European voters remain divided over fracking. France, Germany, and the Netherlands have a moratorium on fracking. In environmentally conscious Germany, citizens face an unhappy choice. Many Germans are concerned about the potential contamination of underground water, as are its world-famous breweries. Yet after the Fukushima nuclear reactor fiasco following the 2011 tsunami that battered northern Japan, Chancellor Angela Merkel decreed that Germany would gradually shutter all of its nuclear power plants and increase its reliance on solar and wind energy. By 2020, Germany will close six nuclear-powered facilities. To fill in the gaps, Germany is increasingly relying on coal-generated electricity, which is dirtier than natural gas. Accordingly, German carbon dioxide emissions have begun to rise, undercutting Germany’s commitment to reduce its greenhouse gas emissions. As a result of subsidies for solar and wind power, electricity prices have risen 40 percent in Germany since 2008 and are nearly 15 percent higher than in the rest of the EU, annoying residents and threatening the competitiveness of Germany firms. Poland, which has Western Europe’s largest reserves of shale gas, confronts similar tradeoffs. If developed, Poland would be freed from dependence on using coal for power generation, which currently accounts for 95 percent of its electricity. It would also reduce the country’s dependence on Russian natural gas. Yet Poles too are concerned about protecting the quality of their water supplies.

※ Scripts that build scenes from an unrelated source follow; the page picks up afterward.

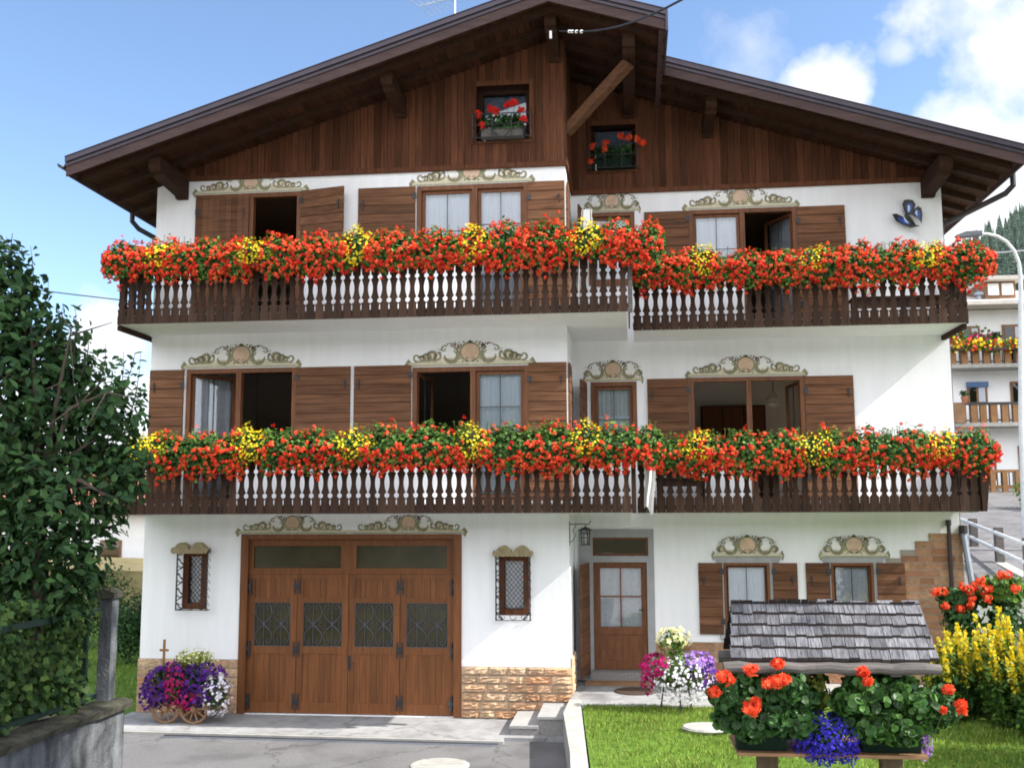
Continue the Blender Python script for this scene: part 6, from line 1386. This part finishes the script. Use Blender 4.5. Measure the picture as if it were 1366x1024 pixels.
hx, hy, hz = 14.6, 29.9, 4.30                      # neighbour house: left corner of its front
D_ = 45.0; m_px = D_/FPX
NB = thing('neighbour_house', (hx, hy, hz), 'white three-storey neighbour house with wooden balconies beyond the road at the right', 'house')
X = lambda px: deep(px, 560, D_).x-hx
Z = lambda py: deep(1310, py, D_).z-hz
xl, xr = -1.5, 16
b = MB(); b.box(xl, xr, 0, 10, -1.5, Z(409), 'far_wall'); b.build('wall', NB)
b = MB(); b.prism([(-1.2, Z(408)), (-1.2, Z(403)), (5, Z(352)), (11.5, Z(403)), (11.5, Z(408))], 'x', xl-.8, xr+.5, 'far_roof'); rf = b.build('roof', NB)
b = MB(); b.tube([(X(1315), -.3, Z(400)), (X(1315), -.3, Z(390))], .09, 'zinc', 8); b.lathe([(.2, 0), (.2, .1), (.02, .2)], (X(1315), -.3, Z(390)), 'zinc', 8); b.build('chimney', rf)
b = MB(); b.box(X(1324), X(1364), -.2, 5, Z(395), Z(368), 'far_wood'); b.prism([(X(1320), Z(371)), (X(1372), Z(371)), (X(1372), Z(366)), (X(1320), Z(366))], 'y', -.7, 5, 'far_roof'); dm_ = b.build('dormer', rf)
for p0, p1 in ((1328, 1342), (1346, 1361)): b = MB(); b.box(X(p0), X(p1), -.26, -.19, Z(390), Z(374), 'far_wall'); b.build('pane', rf)
def far_window(p0, p1, y0, y1, kind='window'):
    b = MB(); b.box(X(p0), X(p1), -.06, .06, Z(y1), Z(y0), 'far_wood'); w = b.build(kind, NB); e = .10
    xa, xb = X(p0)+e, X(p1)-e; xm_ = (xa+xb)/2
    b = MB(); b.box(xa, xm_-.05, -.08, -.055, Z(y1)+e, Z(y0)-e, 'dark_glass'); b.box(xm_+.05, xb, -.08, -.055, Z(y1)+e, Z(y0)-e, 'lace'); b.build('pane', w); return w
far_window(1291, 1316, 431, 462); far_window(1345, 1375, 430, 487, 'door'); w = far_window(1295, 1321, 509, 538); b = MB(); b.box(X(1294), X(1322), -.16, -.05, Z(515), Z(508), 'bluepaint'); b.build('blind', w)
far_window(1351, 1385, 508, 566, 'door'); far_window(1356, 1388, 595, 648, 'door'); far_window(1308, 1327, 594, 640)
def far_balcony(p0, p1, ytop, ybot, yslab, posts, m):
    b = MB(); b.box(X(p0), X(p1), -1.25, -.01, Z(yslab), Z(ybot), 'light_concrete'); o = b.build('balcony', NB)
    for px in posts: b = MB(); b.box(X(px)-.13, X(px)+.13, -1.22, -1.02, Z(ybot), Z(ytop), 'cartwood'); b.build('post', o)
    b = MB(); b.box(X(p0), X(p1), -1.24, -1.10, Z(ytop)-.04, Z(ytop)+.06, m); b.box(X(p0), X(p1), -1.2, -1.14, Z(ybot)+.08, Z(ybot)+.14, 'iron')
    n = int((X(p1)-X(p0))/.16)
    for i in range(n): x = X(p0)+.16*i; b.box(x-.02, x+.02, -1.18, -1.15, Z(ybot), Z(ytop), 'iron')
    b.build('railing', o); return o
far_balcony(1262, 1420, 466, 488, 493, (1268, 1283, 1297, 1311, 1325, 1338, 1352, 1366), 'far_wood'); far_balcony(1266, 1420, 541, 566, 571, (1277, 1291, 1303, 1316, 1330, 1344, 1362), 'iron')
b = MB(); b.box(X(1264), X(1279), -1.3, -1.23, Z(566), Z(540), 'far_wood'); b.build('panel', NB)
o = thing('terrace_railing', (hx, hy, hz), 'low wooden railing in front of the ground floor of the far white house', 'railing')
for px in (1290, 1306, 1321, 1337, 1353): b = MB(); b.box(X(px)-.10, X(px)+.10, -1.6, -1.4, Z(652)-.5, Z(629), 'cartwood'); b.build('post', o)
b = MB()
for y in (630, 650): b.box(X(1262), X(1400), -1.55, -1.45, Z(y)-.06, Z(y)+.06, 'cartwood')
for i in range(46): b.box(X(1262)+.16*i, X(1262)+.16*i+.04, -1.52, -1.48, Z(650), Z(630), 'iron')
b.build('rails', o)
def far_flowers(p0, p1, py, y, h, label, mats, n):
    x0, x1 = X(p0), X(p1); o = thing('flower_box', (hx+(x0+x1)/2, hy+y, hz+Z(py)), label, 'flower box', 'flowers on the far white house'); w = (x1-x0)/2
    b = MB(); b.box(-w, w, -.12, .12, -.22, -.02, 'trough'); b.build('trough', o)
    b = MB(); C = np.stack([rand(n, -w, w), rand(n, -.22, .2), rng.normal(.02, h, n)], 1); b.cloud(C, rng.normal(0, 1, (n, 3))+np.array([0, -.8, .3]), rand(n, .10, .16), ROUND, 'leaf'); b.build('foliage', o)
    for m in mats: b = MB(); C = np.stack([rand(n//2, -w, w), rand(n//2, -.30, .1), rng.normal(.02, h, n//2)], 1); b.cloud(C, rng.normal(0, 1, (n//2, 3))+np.array([0, -1, .3]), rand(n//2, .05, .09), PETALS, m); b.build('blossoms', o)
far_flowers(1266, 1420, 464, -1.35, .12, 'long row of yellow and orange flowers on the top balcony of the far house', ('yellow', 'red'), 500)
far_flowers(1290, 1320, 456, -1.0, .20, 'pink flowers below the top window of the far house', ('magenta',), 160)
far_flowers(1268, 1284, 452, -1.0, .20, 'dark red flowers at the left end of the top balcony of the far house', ('dred',), 110)
o = thing('wall_plant', (hx+X(1332), hy-.15, hz+Z(446)), 'small hanging plant on the white wall of the far house', 'plant'); b = MB(); mound(b, 90, (0, -.05, 0), (.35, .12, .22), LEAF, (.12, .2), 'dleaf', (.3, 1)); b.build('foliage', o)
o = thing('flower_pot', (hx+X(1280), hy-1.18, hz+Z(540)), 'terracotta pot standing on the middle balcony panel of the far house', 'flower pot'); b = MB(); b.lathe([(.10, 0), (.16, .3)], (0, 0, 0), 'terracotta', 10); b.build('pot', o); b = MB(); mound(b, 60, (0, 0, .42), (.2, .2, .2), LEAF, (.1, .16), 'dleaf', (.3, 1)); b.build('foliage', o)
q = deep(1372, 668, 38); bush(q.x+.3, q.y, rz_(q.x, q.y)-.2, (1.0, 1.0, .8), 700, 'green roadside shrub at the right edge before the far house', 'leaf', (.10, .18))
q = deep(1380, 525, 40); bush(q.x+.6, q.y, hz+4.0, (1.0, .8, 1.0), 700, 'green hanging foliage at the right edge beside the far balconies', 'leaf', (.12, .2)) if False else None

# street lamp
pb = deep(1363, 690, 30); rp = pb.z-2.5; LM = thing('street_lamp', (pb.x, pb.y, rp), 'tall white curved street lamp beside the road at the right', 'street lamp')
pts = [deep(px, py, 30)-Vector((pb.x, pb.y, rp)) for px, py in ((1362.5, 560), (1362, 430), (1361.5, 370), (1359, 350), (1353, 335), (1343, 323), (1330, 315), (1316, 312), (1304, 312))]
b = MB(); b.tube([(0, 0, 0)]+[tuple(p) for p in pts], [.085, .08, .075, .06, .05, .05, .05, .048, .045, .04], 'lampmetal', 10); b.build('pole', LM)
b = MB(); e = pts[-1]; b.prism([(e.x+.1, e.z-.05), (e.x+.1, e.z+.07), (e.x-.35, e.z+.06), (e.x-.62, e.z-.04), (e.x-.55, e.z-.10)], 'y', e.y-.12, e.y+.12, 'grey_iron'); b.build('lamp_head', LM)
a, c = deep(1230, 337, 44), deep(1420, 328, 40); cable([tuple(a+(c-a)*t-Vector((0, 0, .15*math.sin(math.pi*t)))) for t in np.linspace(0, 1, 8)], .03, 'pale overhead cable crossing behind the street lamp', 'lampmetal')

# wooded hill behind, and hills all round the valley
b = MB(); V = []; na, nr = 96, 7
def ridge(a):                                         # height of the skyline in a direction
    base = 26+12*math.sin(a*3+1.0)+7*math.sin(a*7+2)+4*math.sin(a*13)
    d = (a-math.radians(68)+math.pi) % (2*math.pi)-math.pi
    f = max(0, -math.sin(a))                           # the valley side behind the camera stands higher
    g = math.exp(-((a-math.radians(66))/.30)**2)*112
    return max(2, base*(.15 if (math.radians(82) < a < math.radians(150)) else .6)+g+55*f)
for j in range(nr):
    t = j/(nr-1); rad = 230+t*230
    for i in range(na): a = 2*math.pi*i/na; V.append((rad*math.cos(a), rad*math.sin(a)-15, -.4+ridge(a)*(math.sin(t*math.pi/2)**1.2)))
b.add(V, [(j*na+i, j*na+(i+1) % na, (j+1)*na+(i+1) % na, (j+1)*na+i) for j in range(nr-1) for i in range(na)], 'hill'); tag(b.build('hills'), kind='structure')
b = MB()
def conifer(mb, x, y, z, h):
    n = 9; r = h*.17; k = 7
    mb.tube([(x, y, z-.5), (x, y, z+h*.5)], h*.012, 'bark', 4, caps=False)
    for i in range(n):
        t = i/n; zz = z+h*(.10+.9*t); rr = r*(1-t)**.85*random.uniform(.8, 1.15); V = [(x, y, zz+h*.17)]
        for q in range(k*2):
            a = math.pi*q/k+random.random()*.2; w = rr*(1 if q % 2 else .55)*random.uniform(.8, 1.15); V.append((x+w*math.cos(a), y+w*math.sin(a), zz-(.02*h if q % 2 else 0)))
        mb.add(V, [(0, 1+q, 1+(q+1) % (2*k)) for q in range(2*k)], 'conifer')
cnt = 0
for i in range(2400):
    px, py = random.uniform(1262, 1420), random.uniform(250, 440); a0_ = ray(px, py); az = math.atan2(a0_.y, a0_.x)
    az = random.uniform(math.radians(61), math.radians(77)); t = random.random(); rad = 232+t*226; zz = -.4+ridge(az)*(math.sin(t*math.pi/2)**1.2)
    conifer(b, rad*math.cos(az), rad*math.sin(az)-15, zz-1, random.uniform(6, 11)); cnt += 1
    if cnt > 1900: break
tag(b.build('conifer_forest'), 'dense conifer forest covering the hillside behind the street lamp', 'forest', kind='stuff')
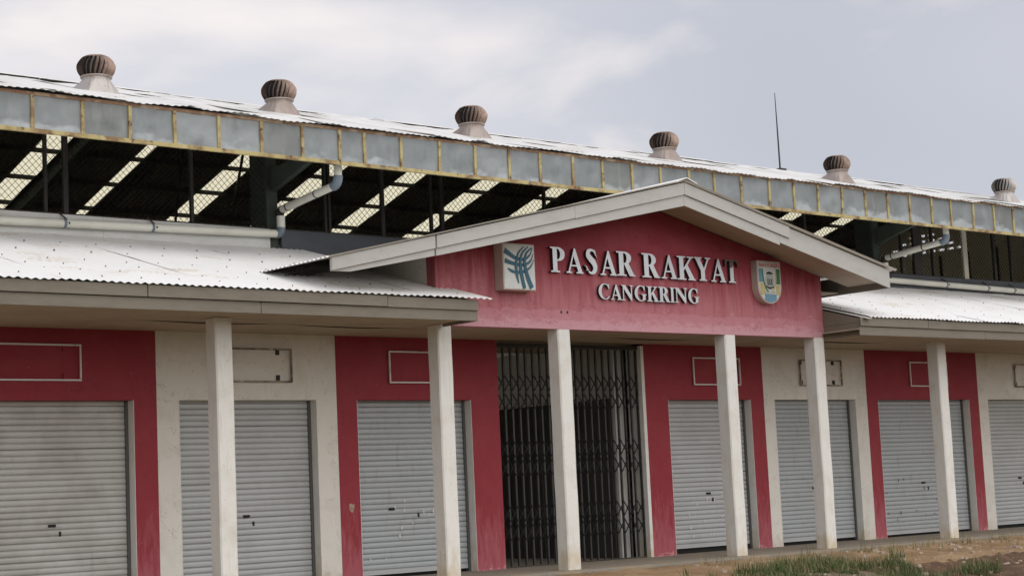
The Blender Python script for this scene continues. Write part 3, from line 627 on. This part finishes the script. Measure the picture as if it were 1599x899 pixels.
# ---- drain pipes
def elbow(mb, p, d0, d1, rad, R=.09):
    p, d0, d1 = Vector(p), Vector(d0).normalized(), Vector(d1).normalized(); pts = []
    for k in range(7):
        t_ = k/6; a = p-d0*R*(1-t_)**2 + d1*R*t_**2; pts.append(a)
    mb.tube(pts, rad, 14)
for X, lab in ((15.02, 'bent white drain pipe under the high eave left of the gable'), (29.98, 'bent white drain pipe under the high eave right of the gable')):
    d = thing('drain_pipe', lab, 'pipe', (X, .33, 5.3), 'bent drain pipes under the high eave')
    a, b = Vector((X, .33, 5.87)), Vector((X, 1.93, 5.70))
    mb = MB(); mb.tube([(X, .33, 6.2), (X, .33, 5.95)], .062, 14); mb.build('pipe', 'pvc', d)
    mb = MB(); elbow(mb, (X, .33, 5.85), (0, 0, -1), b-a, .074, .13); mb.build('elbow', 'pvc_grey', d)
    q0 = a+(b-a)*.06+Vector((0, 0, -.015)); mb = MB(); mb.tube([q0, b], .062, 14); mb.build('pipe', 'pvc', d)
    for t_ in (.33, .86):
        p = q0+(b-q0)*t_; u_ = (b-q0).normalized(); mb = MB(); mb.tube([p-u_*.012, p+u_*.012], .067, 14); mb.build('clamp', 'rubber', d)
    mb = MB(); elbow(mb, b+Vector((0, .03, -.005)), b-a, (0, 0, -1), .068, .09); mb.build('elbow', 'dark_steel', d)
    mb = MB(); mb.tube([(X-.02, 1.90, 5.60), (X-.02, 1.90, 5.40)], .066, 14); mb.build('pipe', 'pvc', d)
    mb = MB(); elbow(mb, (X-.02, 1.90, 5.315), (0, 0, -1), (-1, 0, 0) if X < 20 else (1, 0, 0), .072, .1); mb.build('elbow', 'pvc_grey' if X < 20 else 'dark_steel', d)
for xa, za, xb, zb_, rings, lab in ((4.5, 5.13, 14.92, 5.316, (7.2, 11.35, 12.75), 'long pale gutter pipe along the wall above the left roof'), (24.6, 5.30, 39.0, 5.14, (27.3, 32.0, 33.5, 34.5), 'long pale gutter pipe along the wall above the right roof')):
    d = thing('gutter_pipe', lab, 'pipe', (xa, 1.9, za), 'long gutter pipes above the lower roofs')
    mb = MB(); mb.tube([(xa, 1.90, za), (xb, 1.90, zb_)], .062, 14); mb.build('pipe', 'pvc', d)
    for x in rings:
        z = za+(zb_-za)*(x-xa)/(xb-xa); mb = MB(); mb.tube([(x-.02, 1.9, z), (x+.02, 1.9, z)], .069, 14); mb.build('coupling', 'pvc_grey', d)
        mb = MB(); mb.tube([(x+.06, 1.9, z-.06), (x+.05, 1.83, z), (x+.03, 1.9, z+.07), (x-.03, 1.985, z+.16)], .012, 6); mb.build('hook', 'dark_steel', d)
# ---- raised letters on the gable
def arc(cx_, cy_, rx, ry, a0, a1, n=14): return [(cx_+rx*math.cos(math.radians(a0+(a1-a0)*i/n)), cy_+ry*math.sin(math.radians(a0+(a1-a0)*i/n))) for i in range(n+1)]
def stroke(pts, wd, n=6):
    """closed outline of a stroke of varying width through pts (Catmull-Rom)"""
    P_ = [Vector((*p, 0)) for p in pts]; C_ = []; W_ = []
    for i in range(len(P_)-1):
        p0, p1, p2, p3 = P_[max(i-1, 0)], P_[i], P_[i+1], P_[min(i+2, len(P_)-1)]
        for k in range(n):
            t_ = k/n; C_.append(.5*((2*p1)+(p2-p0)*t_+(2*p0-5*p1+4*p2-p3)*t_*t_+(3*p1-p0-3*p2+p3)*t_**3)); W_.append(wd[i]+(wd[i+1]-wd[i])*t_)
    C_.append(P_[-1]); W_.append(wd[-1]); Lf = []; Rt = []
    for i, c in enumerate(C_):
        d = (C_[min(i+1, len(C_)-1)]-C_[max(i-1, 0)]).normalized(); nrm = Vector((-d.y, d.x, 0))
        Lf.append(tuple((c+nrm*W_[i]/2)[:2])); Rt.append(tuple((c-nrm*W_[i]/2)[:2]))
    return Lf+Rt[::-1]
FT = [(0, 0), (.42, 0), (.42, .045), (.31, .07)]; HD = [(0, 1), (0, .955), (.11, .93), (.11, .07), (0, .045)]
GLY = {
 'I': [FT+[(.31, .93), (.42, .955), (.42, 1)]+HD],
 'T': [[(0, 1), (0, .70), (.03, .70), (.06, .86), (.14, .935), (.26, .945), (.26, .07), (.16, .045), (.16, 0), (.56, 0), (.56, .045), (.46, .07), (.46, .945), (.58, .935), (.66, .86), (.69, .70), (.72, .70), (.72, 1)]],
 'P': [FT+[(.31, .45)]+arc(.37, .725, .30, .275, -90, 90)+HD, [(.31, .94), (.31, .515)]+arc(.335, .7275, .12, .2125, -90, 90)],
 'R': [FT+[(.31, .47), (.345, .47), (.56, 0), (.82, 0), (.82, .045), (.75, .07), (.535, .525)]+arc(.37, .745, .29, .255, -50, 90)+HD, [(.31, .94), (.31, .53)]+arc(.335, .735, .12, .205, -90, 90)],
 'A': [[(0, 0), (.27, 0), (.27, .045), (.175, .07), (.235, .27), (.50, .27), (.56, .07), (.47, .045), (.47, 0), (.80, 0), (.80, .045), (.745, .07), (.45, 1.0), (.395, 1.0), (.10, .07), (0, .045)], [(.255, .335), (.365, .70), (.48, .335)]],
 'K': [FT+[(.31, .40), (.38, .49), (.57, .07), (.51, .045), (.51, 0), (.86, 0), (.86, .045), (.80, .07), (.50, .64), (.70, .93), (.80, .955), (.80, 1), (.48, 1), (.48, .955), (.60, .93), (.31, .50), (.31, .93), (.42, .955), (.42, 1)]+HD],
 'Y': [[(.22, 0), (.60, 0), (.60, .045), (.51, .07), (.51, .42), (.73, .93), (.82, .955), (.82, 1), (.54, 1), (.54, .955), (.645, .93), (.475, .53), (.29, .93), (.38, .955), (.38, 1), (0, 1), (0, .955), (.06, .93), (.31, .42), (.31, .07), (.22, .045)]],
 'N': [[(0, 0), (.26, 0), (.26, .045), (.165, .07), (.165, .77), (.655, 0), (.74, 0), (.74, .93), (.84, .955), (.84, 1), (.58, 1), (.58, .955), (.675, .93), (.675, .37), (.27, 1), (0, 1), (0, .955), (.10, .92), (.10, .07), (0, .045)]],
 'C': [[(.73, .66), (.73, 1.0), (.70, 1.0), (.655, .95)]+arc(.42, .5, .42, .52, 62, 308, 26)+[(.75, .2), (.715, .22)]+arc(.45, .5, .25, .455, 312, 52, 24)+[(.70, .66)]],
 'G': [[(.71, .66), (.71, 1.0), (.68, 1.0), (.635, .95)]+arc(.42, .5, .42, .52, 64, 298, 26)+[(.75, .09), (.75, .38), (.83, .41), (.83, .45), (.45, .45), (.45, .41), (.56, .38), (.56, .10)]+arc(.45, .5, .25, .455, 284, 54, 24)+[(.68, .66)]],
 'S': [stroke([(.555, .83), (.53, .835), (.44, .935), (.29, .965), (.155, .89), (.14, .74), (.27, .60), (.42, .46), (.50, .29), (.45, .12), (.29, .035), (.14, .085), (.05, .20), (.03, .205)], [.34, .07, .075, .10, .19, .23, .26, .26, .23, .19, .10, .075, .07, .34])]}
def flat_mesh(loops, depth, name):
    cu = bpy.data.curves.new(name, 'CURVE'); cu.dimensions = '2D'; cu.fill_mode = 'BOTH'; cu.extrude = depth/2
    for lp in loops:
        sp = cu.splines.new('POLY'); sp.points.add(len(lp)-1); sp.use_cyclic_u = True
        for q, p in zip(sp.points, lp): q.co = (p[0], p[1], 0, 1)
    ob = bpy.data.objects.new(name, cu); COL.objects.link(ob); dg = bpy.context.evaluated_depsgraph_get()
    me = bpy.data.meshes.new_from_object(ob.evaluated_get(dg)); bpy.data.objects.remove(ob); bpy.data.curves.remove(cu)
    return me
def to_wall(me, x0, z0, sx, sz, y):
    """lay an x/y outline mesh on a wall: outline x -> world X, outline y -> world Z, extrusion towards -Y"""
    for v in me.vertices: c = v.co.copy(); v.co = (x0+c.x*sx, y-c.z, z0+c.y*sz)
    me.update(); return me
def letters(word, z0, capz, depth, label):
    root = thing('sign_lettering', label, 'sign letters', (word[0][1], -1.80, z0))
    for ch, xa, xb in word:
        lp = GLY[ch]; xmin = min(p[0] for p in lp[0]); xmax = max(p[0] for p in lp[0])
        me = flat_mesh(lp, depth, 'letter'); dz = random.uniform(-.004, .004)
        to_wall(me, xa-xmin*(xb-xa)/(xmax-xmin), z0+dz, (xb-xa)/(xmax-xmin), capz, -1.803-depth/2-.012)
        o = new_obj('letter', me, root, ['letter_side', 'steel_dark_top' if ch == 'T' else 'steel_letter'])
        if ch == 'T': o['label'] = 'last letter, its top dark brown'
        for p in me.polygons: p.material_index = 1 if p.center.y < -1.803-depth-.008 else 0
TOP = [('P', 17.238, 17.524), ('A', 17.543, 17.885), ('S', 17.917, 18.178), ('A', 18.232, 18.572), ('R', 18.579, 18.966), ('R', 19.111, 19.50), ('A', 19.53, 19.875), ('K', 19.884, 20.29), ('Y', 20.278, 20.645), ('A', 20.645, 20.99), ('T', 20.985, 21.287)]
BOT = [('C', 18.182, 18.407), ('A', 18.425, 18.655), ('N', 18.655, 18.905), ('G', 18.932, 19.185), ('K', 19.193, 19.445), ('R', 19.444, 19.70), ('I', 19.695, 19.80), ('N', 19.80, 20.085), ('G', 20.103, 20.349)]
letters(TOP, 4.355, .375, .05, 'upper row of large raised silver letters on the red gable')
letters(BOT, 3.985, .235, .045, 'lower row of smaller raised silver letters on the red gable')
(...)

Fracking has created some unexpected beneficiaries. One group are Indian farmers, who grow 85 percent of the world’s supply of guar.
Because of its previously low price, guar beans were often fed to cattle or used as a thickening agent in ice cream and catsup. (It’s what makes catsup “gloopy.”) Guar, it turns out, is also a perfect thickening agent for fracking. When mixed with water, sand, and specialty chemicals, the resulting fluid can be injected under high-pressure to break up shale formations and allow the trapped hydrocarbons to escape. The U.S. oil industry consumed an estimated 300,000 tons of guar (about one-third of total guar production) in 2012, leading to a 15-fold increase in the price of guar beans. These price increases have benefited poor Indian farmers in Rajasthan, who now can afford to construct new brick houses, after living in mud huts for decades, although it has disadvantaged Indian cows—at these high prices, few farmers are willing to feed guar beans to their herds. And catsup and toothpaste producers are busily seeking alternative thickeners. Similarly, modern fracking technology uses enormous amounts of sand—millions of pounds per well. This has created a boom in the sand market and benefitted the railroads who haul it from Midwestern sand mines to drill sites in West Texas.